Kazakhstan Reiterates Its Commitment to Reaching Carbon Neutrality by 2060 at IRENA Assembly in Abu Dhabi

ASTANA – Kazakhstan’s Vice Minister of Energy Zhandos Nurmaganbetov reiterated the country’s commitment to reaching carbon neutrality by 2060, as the Kazakh delegation took part in the 13th session of the International Renewable Energy Agency (IRENA) Assembly in Abu Dhabi on Jan. 14-15, reported the ministry’s press service. 

Vice Minister of Energy Zhandos Nurmaganbetov addressing the meeting participants. Photo credit: Energy Ministry’s press service

Organized by the IRENA, a leading global intergovernmental agency for energy transition, the event was attended by delegates from 168 countries and chaired by IRENA Director-General Francesco La Camera.

In a video address to the participants, United Nations (UN) Secretary-General António Guterres said that renewable energy is the only credible path forward if the world is to avert a climate catastrophe, outlining a five-point plan for a just transition.

“Only renewables can safeguard our future, close the energy access gap, stabilize prices and ensure energy security,” he said.
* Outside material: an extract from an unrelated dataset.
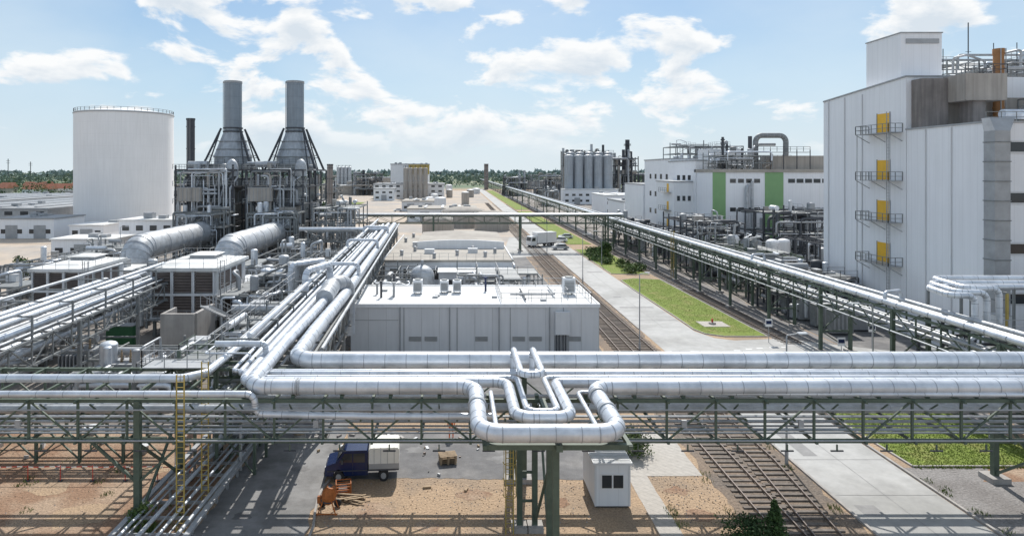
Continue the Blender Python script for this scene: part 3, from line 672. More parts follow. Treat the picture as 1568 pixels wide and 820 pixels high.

The world still relies heavily on fossil fuels, and the goal of limiting global temperature rise to 1.5 degrees Celsius is fast slipping out of reach, Guterres warned.

“Under current policies, we are headed for 2.8 degrees of global warming by the end of the century. The consequences will be devastating. Several parts of our planet will be uninhabitable. And for many, this is a death sentence,” he said.

UN Secretary-General António Guterres addressing the IRENA Assembly on Jan. 14. Screenshot from video address

Renewable energy sources currently account for nearly 30 percent of global electricity. Guterres said this must double to over 60 percent by 2030 and 90 percent by mid-century.

Guterres called for removing intellectual property barriers so that key renewable technologies, including energy storage, are treated as global public goods.

The UN Secretary-General said that countries also must diversify and increase access to supply chains for raw materials and components for renewable technologies without degrading the environment. 

“This can help create millions of green jobs, especially for women and youth in the developing world,” said Guterres.

The UN chief urged decision-makers to cut red tape, fast-track approvals for sustainable projects worldwide, and modernize power grids. He stressed the need to shift from fossil fuels to clean and affordable energy, adding that “we must support vulnerable groups affected by this transition.”

According to Guterres, public and private investments in renewables should triple to at least $4 trillion a year.  

Noting that most investments in renewables are in developed countries, Guterres urged countries to work together to reduce the capital cost for renewables and ensure that financing flows to those who need it most.

Addressing the meeting participants, Kazakhstan’s Vice Minister of Energy Zhandos Nurmaganbetov emphasized the country’s adherence to the sustainable development goals and its obligations under the Paris Agreement. According to him, Kazakhstan, alongside the international community, pays close attention to developing renewable energy sources.

During their meeting with the IRENA top management, the Kazakh delegation explored the possibility of organizing a seminar on Central Asia in Kazakhstan, dedicated to the joint efforts of neighboring countries to accelerate the energy transition and use of the region’s vast renewable resources.